Squeers is correct to say that in order for something to make sense you need some sort of a symbolic order. The concept, or the recipe, can make sense, even the concept of ingestion can make sense, but not the ingestion itself, which simply cannot make sense (with or without a symbolic order).
Obviously, each analogy has its limits. You do sense a cake, but with your tongue, not with your mind and this is made possible because you and the cake are separate. God, however, cannot be sensed even by the tongue (what a lovely idea if that were possible...).
"It's impossible to extricate yourself from this human experience while you are bound within its constraints."

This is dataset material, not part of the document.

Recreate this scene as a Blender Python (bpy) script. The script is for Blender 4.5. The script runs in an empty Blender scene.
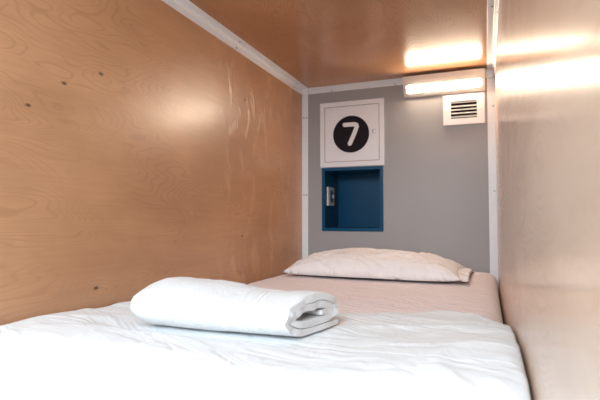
import bpy, bmesh, math, random
from mathutils import Vector, Matrix, noise

S = bpy.context.scene
COL = S.collection
random.seed(7)

# ------------------------------------------------------------------ scene measures (metres)
XL, XR = -0.95, 0.05          # side walls
YB = 2.4433                   # back wall
ZC = 1.281                    # ceiling
ZF = 0.10                     # pod floor
ZM = 0.287                    # top of mattress
YO = 0.12                     # open front of the pod

# ------------------------------------------------------------------ node helpers
class NT:
    def __init__(self, name):
        self.m = bpy.data.materials.new(name)
        self.m.use_nodes = True
        self.t = self.m.node_tree
        self.b = self.t.nodes['Principled BSDF']
    def n(self, kind, **kw):
        nd = self.t.nodes.new(kind)
        for k, v in kw.items():
            setattr(nd, k, v)
        return nd
    def put(self, sock, v):
        if hasattr(v, 'is_linked') or hasattr(v, 'links'):
            self.t.links.new(v, sock)
        else:
            sock.default_value = v
    def math(self, op, a, b=None, c=None, clamp=False):
        nd = self.n('ShaderNodeMath', operation=op)
        nd.use_clamp = clamp
        self.put(nd.inputs[0], a)
        if b is not None: self.put(nd.inputs[1], b)
        if c is not None: self.put(nd.inputs[2], c)
        return nd.outputs[0]
    def mix(self, f, a, b, mode='MIX'):
        nd = self.n('ShaderNodeMix', data_type='RGBA', blend_type=mode)
        self.put(nd.inputs[0], f); self.put(nd.inputs[6], a); self.put(nd.inputs[7], b)
        return nd.outputs[2]
    def vec(self, x, y, z):
        nd = self.n('ShaderNodeCombineXYZ')
        self.put(nd.inputs[0], x); self.put(nd.inputs[1], y); self.put(nd.inputs[2], z)
        return nd.outputs[0]
    def xyz(self):
        tc = self.n('ShaderNodeTexCoord')
        sp = self.n('ShaderNodeSeparateXYZ')
        self.t.links.new(tc.outputs['Object'], sp.inputs[0])
        return sp.outputs[0], sp.outputs[1], sp.outputs[2], tc.outputs['Object']
    def noise(self, v, scale=1.0, detail=2.0, rough=.5, dist=0.0):
        nd = self.n('ShaderNodeTexNoise')
        self.t.links.new(v, nd.inputs['Vector'])
        nd.inputs['Scale'].default_value = scale
        nd.inputs['Detail'].default_value = detail
        nd.inputs['Roughness'].default_value = rough
        nd.inputs['Distortion'].default_value = dist
        return nd.outputs[0]
    def smooth(self, v, a, b, lo=0.0, hi=1.0):
        nd = self.n('ShaderNodeMapRange', interpolation_type='SMOOTHSTEP')
        self.put(nd.inputs[0], v)
        for i, x in zip((1, 2, 3, 4), (a, b, lo, hi)):
            nd.inputs[i].default_value = x
        return nd.outputs[0]
    def bump(self, h, strength, dist, normal=None):
        nd = self.n('ShaderNodeBump')
        nd.inputs['Strength'].default_value = strength
        nd.inputs['Distance'].default_value = dist
        self.put(nd.inputs['Height'], h)
        if normal is not None: self.put(nd.inputs['Normal'], normal)
        return nd.outputs[0]
    def bs(self, **kw):
        for k, v in kw.items():
            self.put(self.b.inputs[k.replace('_', ' ')], v)
        return self.m

def plain(name, col, rough=.5, spec=.5, metal=0.0, mottled=.03, scale=60):
    t = NT(name)
    x, y, z, v = t.xyz()
    c = (*col, 1)
    d = tuple(max(0, k * (1 - mottled * 2)) for k in col) + (1,)
    f = t.noise(v, scale, 3)
    t.bs(Base_Color=t.mix(f, d, c), Roughness=rough, Metallic=metal, Specular_IOR_Level=spec)
    return t.m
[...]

Oh, don't give up: just because something is difficult, even extremely difficult, doesn't make it impossible. Being bound by the constraints of a human experience is not an external imposition, it is a result of your choice, so you can also choose to release yourself from it.
"Your experience of spiritually "eating the cake" is dependent on you first "intellectually" ascertaining that there is a cake to be eaten."
No. Ascertaining that there is a cake to be eaten can motivate me to find that cake, but some people may occasionally just stumble upon a good cake and eat it without prior ideas.
Dear Ammonite,
"If so you are more likely to see images of Jesus in a piece of toast"
What a waste of a good toast: a toast is meant to be eaten, not to be viewed.
No, I do not belong to any specific religious order, but I can and do benefit from worshiping from time to time within the framework of any of them (except perhaps Judaism, which left me scarred, and a few bad cults).